Ricci, who works from Lake Forest, Ill. relied upon the expertise she built in the three years she has run a product design company called Design & Deliver. The result: Ricci now holds a patent for the sign-hanging device called the Reel E-Z Display.

Employees have to climb a ladder only to hang the devices from the ceiling. After that, they stand on the floor to hang and change the signs-an important issue because Walgreens changes its ceiling signs seven times a year. After the 1-lb. Display unit is clipped to the struts of a drop ceiling, a worker uses a pole to pull down a bar on the unit and attach the sign to the bar.

The bar levels itself, and has adjustable cords with multicolored markings where a stopper can be placed.

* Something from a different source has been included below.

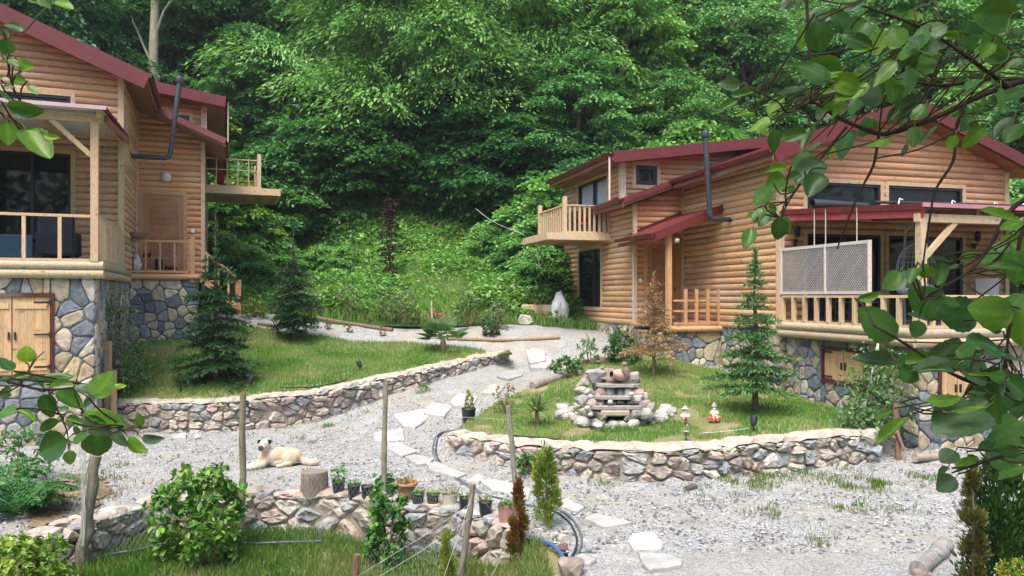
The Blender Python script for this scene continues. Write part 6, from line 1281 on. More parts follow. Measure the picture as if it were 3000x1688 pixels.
def fan_palm(px, py):
    b = at(px, py); t = thing('fan_palm', 'young fan palm at the end of the left lawn beside the upper path', 'palm', b); tb = MB(); tb.tube([b - (0, 0, .05), b + (0, 0, .2), b + (.0, 0, .34)], [.09, .085, .06], 10, (.2, .15, .1)); mb = MB(); top = b + (0, 0, .32)
    for k in range(22):
        a = rb.uniform(0, 6.28); el = rb.uniform(.05, 1.2); d = np.array((math.cos(a) * math.cos(el), math.sin(a) * math.cos(el), math.sin(el))); hub = top + d * rb.uniform(.28, .46); tb.tube([top, hub], .008, 5, (.14, .2, .07)); sd = norm(np.cross(d, (0, 0, 1))); c = np.array([(.10, .2, .07), (.14, .26, .09), (.18, .28, .12)][rb.integers(3)])
        for q in np.linspace(-1.5, 1.5, 19):
            dd = d * math.cos(q) + sd * math.sin(q); e = hub + dd * .42 * (1 - .12 * abs(q)) - (0, 0, .05); n_ = np.cross(dd, np.cross(d, sd)); w = norm(n_) * .011; mb.add([hub, hub + dd * .24 + w, e, hub + dd * .24 - w], [(0, 1, 2), (0, 2, 3)], c * rb.uniform(.85, 1.15))
    tb.build('trunk', M['bark'], t); mb.build('frond', M['leaf_plain'], t)
fan_palm(1298, 1030)
GRN = [(.09, .2, .05), (.13, .26, .07), (.07, .16, .04)]
bush('rhododendron_bush', 'dense dark evergreen bush at the corner of the path before the dead spruce', at(1822, 1062), .42, .72, 1500, .13, .3, [(.06, .15, .05), (.09, .2, .07), (.13, .26, .1)], rb, 26)
bush('loose_shrub', 'pale airy shrub on the path edge left of the evergreen bush', at(1725, 1068), .32, .62, 420, .1, .4, [(.16, .27, .1), (.22, .32, .14), (.12, .22, .07)], rb, 16)
bush('loose_shrub', 'leafy shrub leaning over the mossy log left of the fountain', at(1660, 1105), .36, .42, 560, .11, .5, [(.12, .24, .07), (.16, .3, .1), (.08, .17, .05)], rb, 16)
bush('reddish_shrub', 'thin reddish shrub at the left tip of the fountain lawn', at(1480, 1215), .3, .55, 300, .07, .4, [(.34, .2, .12), (.28, .22, .1), (.18, .26, .08)], rb, 14)
bush('red_tipped_shrub', 'shrub with pinkish red young shoots in the rose bed behind the palm', at(1285, 965), .36, .55, 520, .09, .4, [(.4, .14, .1), (.36, .2, .13), (.2, .26, .1)], rb, 18)
bush('blue_green_shrub', 'blue green round shrub in the rose bed right of the palm', at(1435, 985), .3, .5, 900, .08, .45, [(.07, .17, .08), (.1, .22, .1), (.06, .13, .06)], rb, 18)
GRB = 'rose bushes in the bed along the upper path'
for px, py, r, h_, lab in [(905, 925, .4, .85, 'leggy rose bush at the left end of the rose bed'), (1025, 930, .45, 1.05, 'rose bush with pale grey leaves left of the purple tree'), (1130, 940, .4, .9, 'rose bush right below the purple tree'), (1190, 950, .45, 1.0, 'tall leafy rose bush right of the purple tree'), (1370, 955, .5, 1.15, 'wide grey green rose bush above the blue green shrub'), (1460, 965, .35, .8, 'rose bush at the right end of the rose bed')]:
    b = at(px, py, hill_h); o = bush('rose_bush', lab, b, r, h_, 760, .075, .5, [(.12, .2, .08), (.18, .27, .12), (.24, .3, .15), (.09, .17, .06), (.3, .26, .18)], rb, 24); o['group'] = GRB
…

By using the markings as guides, workers can hang signs at the same height throughout a store.

Ricci thought about any number of scary scenarios when she designed the sign-hanging system with its stoppers: “I thought to myself, ‘Maybe a 16-year-old hanging the sign would say, Let’s race to the top, and a sign would fly off and hit someone.’” The bar doesn’t snap back up to the ceiling when the sign is placed on it. Instead, workers must use the pole to guide the sign back up.

The units can be detached from the ceilings and moved around. The price of the units varies with the size of the order, but the retail price is about $15 to $17 per unit.

Companies can lease the ceiling space to outside vendors to generate extra revenue, although Walgreen Co. will not do so.

“This is a big labor-saving device,” Walgreen spokesperson Michael Polzin told the Sun-Times. “And it keeps the signs straight and looking good.”

Ricci said she has negotiated sales of the Reel E-Z Display unit to two U.S. distributors in addition to Walgreens.

“If I don’t have the particular experience, like the engineering, I can go to the [company’s] engineer and say, ‘How does this make sense? What could we do to make this even better?’ Together, it’s the creative thought process of several people,” she said.